The Main Street bar and restaurant abruptly closed Wednesday night, hanging up a sign attributing the closure to “circumstances beyond our control.” Handwritten signs in the third-floor windows of the apartments above the restaurant read “We’ll miss you,” "Cheers," and “Rest in Pitchers.”

The owners did not immediately return a call seeking comment.

The restaurant at 102 E. Main St. first opened in 2010 as Catherine Rooney’s.

In February 2018, Jeff and Mette Frotton purchased the restaurant after moving here from California. Part of the purchase agreement was that the Frottons had to change the name of the restaurant to distinguish it from Catherine Rooney’s other location in Wilmington, which remained under its old ownership.

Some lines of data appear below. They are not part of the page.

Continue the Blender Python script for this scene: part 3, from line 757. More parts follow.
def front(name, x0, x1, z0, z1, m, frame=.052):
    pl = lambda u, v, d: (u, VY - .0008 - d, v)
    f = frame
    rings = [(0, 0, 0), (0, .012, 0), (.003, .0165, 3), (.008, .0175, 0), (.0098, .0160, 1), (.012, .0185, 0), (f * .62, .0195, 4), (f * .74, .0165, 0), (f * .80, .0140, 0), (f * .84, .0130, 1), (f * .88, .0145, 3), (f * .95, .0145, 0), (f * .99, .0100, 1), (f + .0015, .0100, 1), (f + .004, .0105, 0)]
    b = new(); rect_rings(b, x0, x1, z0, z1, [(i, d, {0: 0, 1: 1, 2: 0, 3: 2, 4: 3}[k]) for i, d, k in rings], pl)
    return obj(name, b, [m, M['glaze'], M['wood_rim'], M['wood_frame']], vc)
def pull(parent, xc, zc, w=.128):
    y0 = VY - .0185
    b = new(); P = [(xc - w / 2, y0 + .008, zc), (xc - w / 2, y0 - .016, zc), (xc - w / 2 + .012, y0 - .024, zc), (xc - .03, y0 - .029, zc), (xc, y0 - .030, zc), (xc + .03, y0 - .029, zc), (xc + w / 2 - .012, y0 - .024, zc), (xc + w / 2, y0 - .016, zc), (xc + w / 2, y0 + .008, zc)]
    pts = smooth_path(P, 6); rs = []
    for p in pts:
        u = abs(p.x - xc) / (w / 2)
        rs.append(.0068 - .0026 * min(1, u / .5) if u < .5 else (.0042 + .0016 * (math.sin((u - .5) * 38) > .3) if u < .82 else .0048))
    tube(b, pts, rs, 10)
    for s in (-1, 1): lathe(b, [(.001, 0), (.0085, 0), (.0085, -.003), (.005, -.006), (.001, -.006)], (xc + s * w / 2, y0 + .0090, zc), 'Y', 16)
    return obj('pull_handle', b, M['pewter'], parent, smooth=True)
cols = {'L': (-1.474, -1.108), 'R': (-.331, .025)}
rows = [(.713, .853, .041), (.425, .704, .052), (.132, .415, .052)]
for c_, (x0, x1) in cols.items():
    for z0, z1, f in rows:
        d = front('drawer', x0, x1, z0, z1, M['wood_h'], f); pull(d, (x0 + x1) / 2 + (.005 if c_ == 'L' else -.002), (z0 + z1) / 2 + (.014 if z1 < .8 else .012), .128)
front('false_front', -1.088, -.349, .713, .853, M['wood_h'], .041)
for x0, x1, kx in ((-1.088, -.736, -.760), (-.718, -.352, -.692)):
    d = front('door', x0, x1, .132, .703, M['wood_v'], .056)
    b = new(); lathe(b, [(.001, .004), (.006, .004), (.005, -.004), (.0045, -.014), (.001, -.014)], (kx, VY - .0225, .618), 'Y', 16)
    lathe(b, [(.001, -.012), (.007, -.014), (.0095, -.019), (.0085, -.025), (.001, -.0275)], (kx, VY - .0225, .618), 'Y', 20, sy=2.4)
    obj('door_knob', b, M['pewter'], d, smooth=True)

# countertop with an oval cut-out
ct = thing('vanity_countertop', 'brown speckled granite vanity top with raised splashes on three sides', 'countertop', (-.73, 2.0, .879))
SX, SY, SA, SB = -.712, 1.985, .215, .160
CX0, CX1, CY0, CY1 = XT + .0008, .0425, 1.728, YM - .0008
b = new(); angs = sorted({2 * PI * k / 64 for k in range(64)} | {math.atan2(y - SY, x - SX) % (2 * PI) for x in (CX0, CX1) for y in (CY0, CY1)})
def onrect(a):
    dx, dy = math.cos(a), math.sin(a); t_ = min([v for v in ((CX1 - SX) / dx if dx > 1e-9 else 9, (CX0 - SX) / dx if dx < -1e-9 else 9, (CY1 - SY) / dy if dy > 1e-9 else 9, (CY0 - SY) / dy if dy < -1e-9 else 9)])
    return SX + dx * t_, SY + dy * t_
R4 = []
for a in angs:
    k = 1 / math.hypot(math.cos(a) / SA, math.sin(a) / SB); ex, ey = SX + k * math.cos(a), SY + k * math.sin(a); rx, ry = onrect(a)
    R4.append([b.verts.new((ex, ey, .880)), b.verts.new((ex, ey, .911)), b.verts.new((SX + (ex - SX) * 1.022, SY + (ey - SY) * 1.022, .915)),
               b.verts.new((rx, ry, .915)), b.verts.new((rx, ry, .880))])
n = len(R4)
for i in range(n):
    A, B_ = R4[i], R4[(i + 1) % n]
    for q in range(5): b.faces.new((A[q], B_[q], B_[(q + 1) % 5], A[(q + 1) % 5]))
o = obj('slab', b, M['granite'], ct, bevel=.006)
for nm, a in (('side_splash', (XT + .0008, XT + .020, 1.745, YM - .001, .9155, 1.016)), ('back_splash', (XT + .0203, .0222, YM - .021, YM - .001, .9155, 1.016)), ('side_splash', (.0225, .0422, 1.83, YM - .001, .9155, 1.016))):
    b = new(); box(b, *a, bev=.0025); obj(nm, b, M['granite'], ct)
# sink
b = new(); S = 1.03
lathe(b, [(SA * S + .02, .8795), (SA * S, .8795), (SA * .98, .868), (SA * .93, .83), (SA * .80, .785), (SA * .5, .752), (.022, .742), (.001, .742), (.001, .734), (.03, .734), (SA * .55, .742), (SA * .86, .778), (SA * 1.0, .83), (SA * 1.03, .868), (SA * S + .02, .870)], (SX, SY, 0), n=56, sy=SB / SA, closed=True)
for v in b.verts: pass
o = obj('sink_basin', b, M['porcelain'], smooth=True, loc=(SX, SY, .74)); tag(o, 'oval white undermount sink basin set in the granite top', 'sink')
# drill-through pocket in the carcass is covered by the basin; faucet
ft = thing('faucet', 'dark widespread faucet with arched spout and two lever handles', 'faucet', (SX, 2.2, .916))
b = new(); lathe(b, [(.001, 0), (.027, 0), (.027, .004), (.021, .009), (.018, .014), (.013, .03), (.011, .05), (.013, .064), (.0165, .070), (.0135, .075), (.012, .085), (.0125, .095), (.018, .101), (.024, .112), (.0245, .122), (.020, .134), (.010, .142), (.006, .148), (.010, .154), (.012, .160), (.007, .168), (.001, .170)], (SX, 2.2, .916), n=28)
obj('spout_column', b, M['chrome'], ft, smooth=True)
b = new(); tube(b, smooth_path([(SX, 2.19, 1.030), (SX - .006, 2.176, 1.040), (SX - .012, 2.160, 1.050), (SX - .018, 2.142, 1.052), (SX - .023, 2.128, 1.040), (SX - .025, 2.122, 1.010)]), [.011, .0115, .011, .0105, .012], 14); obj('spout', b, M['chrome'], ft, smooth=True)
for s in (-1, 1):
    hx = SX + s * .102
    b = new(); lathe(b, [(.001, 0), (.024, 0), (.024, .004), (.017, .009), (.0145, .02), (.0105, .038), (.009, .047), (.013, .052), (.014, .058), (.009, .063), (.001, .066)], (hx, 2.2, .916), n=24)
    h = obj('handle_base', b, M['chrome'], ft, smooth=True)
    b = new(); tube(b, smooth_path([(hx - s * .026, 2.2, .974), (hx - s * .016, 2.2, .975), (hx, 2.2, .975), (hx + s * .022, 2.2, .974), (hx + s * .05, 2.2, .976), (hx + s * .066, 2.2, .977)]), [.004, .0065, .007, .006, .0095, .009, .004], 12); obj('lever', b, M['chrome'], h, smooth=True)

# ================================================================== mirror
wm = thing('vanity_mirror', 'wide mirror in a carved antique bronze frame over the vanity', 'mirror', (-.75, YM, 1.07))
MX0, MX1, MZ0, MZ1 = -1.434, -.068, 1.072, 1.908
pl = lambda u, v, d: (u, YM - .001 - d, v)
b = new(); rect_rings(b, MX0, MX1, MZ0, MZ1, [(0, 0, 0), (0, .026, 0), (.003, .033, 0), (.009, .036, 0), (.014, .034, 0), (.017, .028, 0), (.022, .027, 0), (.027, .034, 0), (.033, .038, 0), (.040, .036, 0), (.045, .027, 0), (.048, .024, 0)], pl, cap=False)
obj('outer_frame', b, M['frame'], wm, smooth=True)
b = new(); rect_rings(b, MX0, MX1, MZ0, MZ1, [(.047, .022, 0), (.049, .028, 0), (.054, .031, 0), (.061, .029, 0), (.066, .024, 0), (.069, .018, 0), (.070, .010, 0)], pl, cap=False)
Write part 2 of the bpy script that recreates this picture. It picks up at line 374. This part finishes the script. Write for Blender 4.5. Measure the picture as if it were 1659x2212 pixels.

They turned the upstairs portion into a whiskey bar, updated the menu and promised to bring in a variety of Irish music acts.

“Our feel is that, in Ireland, just like here, there’s a gastropub movement. Pubs there are not what they were in 1960. There’s a focus in Ireland on fresher ingredients and better cooking, more elevated presentation,” Mette Frotton said in July 2018. “So we want to take this Irish pub and really follow that trend – more local resources, more fresh ingredients – it’s still authentic Irish, but a little bit more modern Irish.”

Over the summer, though, the Main Street construction project took its toll on the restaurant, cutting business in half, according to Jeff Frotton, even though the construction wasn’t happening in front of Finn McCool’s.

“We’ve got a number of friends who told us they are not coming to Main Street while its under construction,” he said in August. “They’re locals in Newark telling us that.”

“The doom and gloom stories are scaring people away,” he continued. “Traffic and parking are really fine.”

The closure of Finn McCool’s leaves vacant part of one of the oldest and most recognizable buildings on Main Street. Constructed in the first half of the 19th century, the brick building was used as the headquarters for the First Bank of Newark starting in the 1850s.

It was later converted to residential and office space, and by the time it was added to the National Register of Historic Places in 1983, it was being used as a real estate office. In 2008, Lang Development Group renovated the building and added 10 apartments and office space onto the back.